Nearly 100 Caravaggio Sketches Discovered in Milan Castle, Experts Debate Authenticity


Nearly 100 sketches and paintings done by Caravaggio (Michelangelo Merisi) have been discovered at a castle in Milan. Well, that’s what two Italian art historians are claiming.

The new Caravaggio paintings were published in an ebook on Amazon called “Young Caravaggio – One Hundred Rediscovered Works,” but not everyone is convinced that the sketches are authentic.

According to the Telegraph, the lost Caravaggio sketches were discovered by art historians Maurizio Bernardelli Curuz and Adriana Conconi Fedrigolli in a collection of artworks at the Sforzesco Castle, a Milan. The art collection came from the studio of Milanese artist, Simone Peterzano, who taught Varavaggio when he was a teenager in the 1580s.

Claudio Strinati, a prominent expert in 16th-century art, said:

“It is plausible that at least some of these drawings are by the young Michelangelo Merisi… There are documents which attest to the fact that he spent four years in the studio of Peterzano. It’s clear that he would have produced some works in those years.”
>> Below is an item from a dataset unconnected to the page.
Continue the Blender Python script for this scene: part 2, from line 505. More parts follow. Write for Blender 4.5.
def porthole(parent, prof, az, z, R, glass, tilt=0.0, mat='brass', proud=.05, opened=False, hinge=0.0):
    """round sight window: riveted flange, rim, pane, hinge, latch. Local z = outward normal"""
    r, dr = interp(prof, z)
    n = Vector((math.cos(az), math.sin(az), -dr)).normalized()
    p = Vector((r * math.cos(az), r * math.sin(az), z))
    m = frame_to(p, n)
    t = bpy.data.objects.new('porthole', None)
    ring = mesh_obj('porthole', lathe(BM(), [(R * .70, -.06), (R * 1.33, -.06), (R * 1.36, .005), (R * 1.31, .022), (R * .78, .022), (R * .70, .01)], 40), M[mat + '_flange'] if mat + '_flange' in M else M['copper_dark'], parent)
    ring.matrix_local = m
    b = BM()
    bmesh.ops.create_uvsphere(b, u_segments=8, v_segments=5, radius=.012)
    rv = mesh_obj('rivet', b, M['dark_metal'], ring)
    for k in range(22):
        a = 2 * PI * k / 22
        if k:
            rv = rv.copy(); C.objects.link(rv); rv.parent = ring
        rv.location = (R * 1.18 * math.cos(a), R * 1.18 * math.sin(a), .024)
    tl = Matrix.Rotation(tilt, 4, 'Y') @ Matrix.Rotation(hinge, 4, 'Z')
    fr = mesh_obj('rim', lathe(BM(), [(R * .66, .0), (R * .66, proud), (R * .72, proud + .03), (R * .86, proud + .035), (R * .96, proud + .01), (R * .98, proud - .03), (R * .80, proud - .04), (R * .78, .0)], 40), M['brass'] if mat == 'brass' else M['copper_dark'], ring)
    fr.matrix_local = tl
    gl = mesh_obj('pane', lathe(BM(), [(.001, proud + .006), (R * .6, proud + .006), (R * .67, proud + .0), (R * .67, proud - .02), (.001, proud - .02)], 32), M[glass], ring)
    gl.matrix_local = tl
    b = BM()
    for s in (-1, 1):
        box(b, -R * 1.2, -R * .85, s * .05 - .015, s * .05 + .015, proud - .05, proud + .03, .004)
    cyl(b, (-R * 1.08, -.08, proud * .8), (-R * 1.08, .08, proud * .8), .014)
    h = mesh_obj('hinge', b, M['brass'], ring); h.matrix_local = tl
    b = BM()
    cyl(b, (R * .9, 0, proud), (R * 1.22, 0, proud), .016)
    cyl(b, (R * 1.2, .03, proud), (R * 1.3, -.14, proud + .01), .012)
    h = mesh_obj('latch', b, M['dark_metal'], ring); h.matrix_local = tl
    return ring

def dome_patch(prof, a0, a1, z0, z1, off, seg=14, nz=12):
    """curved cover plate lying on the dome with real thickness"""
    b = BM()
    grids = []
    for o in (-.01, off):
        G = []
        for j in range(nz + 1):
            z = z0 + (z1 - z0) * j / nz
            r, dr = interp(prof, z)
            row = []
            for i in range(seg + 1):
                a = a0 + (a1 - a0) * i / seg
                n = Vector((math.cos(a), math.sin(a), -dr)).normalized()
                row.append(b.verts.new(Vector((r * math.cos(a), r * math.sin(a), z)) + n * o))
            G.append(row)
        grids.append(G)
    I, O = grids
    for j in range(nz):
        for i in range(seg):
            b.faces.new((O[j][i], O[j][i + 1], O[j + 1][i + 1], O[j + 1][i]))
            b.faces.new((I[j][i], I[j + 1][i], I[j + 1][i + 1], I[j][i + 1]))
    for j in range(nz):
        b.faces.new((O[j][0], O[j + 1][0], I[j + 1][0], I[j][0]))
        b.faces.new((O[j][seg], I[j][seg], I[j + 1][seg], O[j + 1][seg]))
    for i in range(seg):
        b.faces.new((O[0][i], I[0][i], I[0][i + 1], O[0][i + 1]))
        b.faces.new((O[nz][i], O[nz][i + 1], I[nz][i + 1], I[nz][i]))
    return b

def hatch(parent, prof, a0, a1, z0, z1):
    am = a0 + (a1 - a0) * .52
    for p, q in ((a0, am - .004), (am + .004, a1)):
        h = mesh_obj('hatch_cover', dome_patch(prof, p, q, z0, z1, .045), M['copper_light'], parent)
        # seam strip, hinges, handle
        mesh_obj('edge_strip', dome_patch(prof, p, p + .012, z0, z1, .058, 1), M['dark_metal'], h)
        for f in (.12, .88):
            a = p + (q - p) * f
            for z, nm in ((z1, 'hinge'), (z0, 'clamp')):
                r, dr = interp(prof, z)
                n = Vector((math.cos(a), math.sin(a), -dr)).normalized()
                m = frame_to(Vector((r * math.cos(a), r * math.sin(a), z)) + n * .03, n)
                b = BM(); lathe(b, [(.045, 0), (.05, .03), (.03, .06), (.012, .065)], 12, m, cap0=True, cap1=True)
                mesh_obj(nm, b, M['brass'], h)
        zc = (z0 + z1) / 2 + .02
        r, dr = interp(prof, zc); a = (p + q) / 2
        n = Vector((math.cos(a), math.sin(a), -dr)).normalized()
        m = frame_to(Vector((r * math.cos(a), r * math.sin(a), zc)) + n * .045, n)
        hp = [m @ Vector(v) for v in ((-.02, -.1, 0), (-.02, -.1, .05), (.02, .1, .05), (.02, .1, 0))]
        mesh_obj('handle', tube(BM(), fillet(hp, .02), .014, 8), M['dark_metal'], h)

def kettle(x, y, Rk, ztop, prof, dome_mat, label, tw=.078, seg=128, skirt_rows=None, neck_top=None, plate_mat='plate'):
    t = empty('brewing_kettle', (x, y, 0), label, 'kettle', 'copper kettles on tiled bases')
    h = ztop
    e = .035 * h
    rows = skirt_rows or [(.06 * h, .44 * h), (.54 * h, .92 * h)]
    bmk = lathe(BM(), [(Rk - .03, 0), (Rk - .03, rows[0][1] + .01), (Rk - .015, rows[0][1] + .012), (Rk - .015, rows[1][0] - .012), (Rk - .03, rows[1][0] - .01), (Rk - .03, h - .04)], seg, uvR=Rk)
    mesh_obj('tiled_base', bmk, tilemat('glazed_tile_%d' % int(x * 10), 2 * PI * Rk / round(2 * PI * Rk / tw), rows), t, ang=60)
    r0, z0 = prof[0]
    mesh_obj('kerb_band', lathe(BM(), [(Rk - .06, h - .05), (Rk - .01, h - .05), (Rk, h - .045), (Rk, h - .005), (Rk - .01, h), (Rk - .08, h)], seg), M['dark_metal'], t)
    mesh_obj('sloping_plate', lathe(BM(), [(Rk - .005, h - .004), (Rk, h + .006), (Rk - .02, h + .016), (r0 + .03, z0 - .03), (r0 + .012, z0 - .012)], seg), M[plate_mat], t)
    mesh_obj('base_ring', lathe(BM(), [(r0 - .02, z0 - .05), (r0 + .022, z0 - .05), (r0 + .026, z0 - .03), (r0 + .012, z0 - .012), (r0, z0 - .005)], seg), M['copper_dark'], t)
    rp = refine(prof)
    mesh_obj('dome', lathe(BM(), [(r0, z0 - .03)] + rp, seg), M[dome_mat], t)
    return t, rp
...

But according to Dr. John T. Spike, a Caravaggio expert at the College of William and Mary in Williamsburg, Virginia, the sketches do not match up with Caravaggio’s other early work. The famous painter’s earliest known work, Boy Peeling Fruit, was painted in 1592. According to Spike, the recently discovered sketches do not match Caravaggio’s talent level as a teen.

Spike said:

“The sketches from the collection show robust, competent drawing, yet in Caravaggio’s earliest painting he was struggling to draw competently. How could he have gone backwards in terms of his artistic skill?… These sketches could have been by anybody. Young artists studied in groups and used the same artistic language.”

In the introduction to the book, Curuz and Fedrigolli write:

“More than four hundred years of impenetrable obscurity hid one of the greatest cultural treasures in the world: the works done by Michelangelo Merisi, known as Caravaggio, during his early period, prior to his arrival in Rome…This discovery has made it possible to understand the secret mainspring of one of the greatest painters of all time, overturning among other things the widespread theory that Caravaggio never drew.”

Strinati concluded that the new collection likely contains some works by Caravaggio. But the claim that 100 new pieces of art by the great painter have been found, according to Strinati, was “absurd.”

Strinati wrote:

“In the best of hypotheses maybe some were done by Michelangelo Merisi but none by Caravaggio,” the mature artist of the celebrated paintings. “I consider this research to be interesting, but not important.”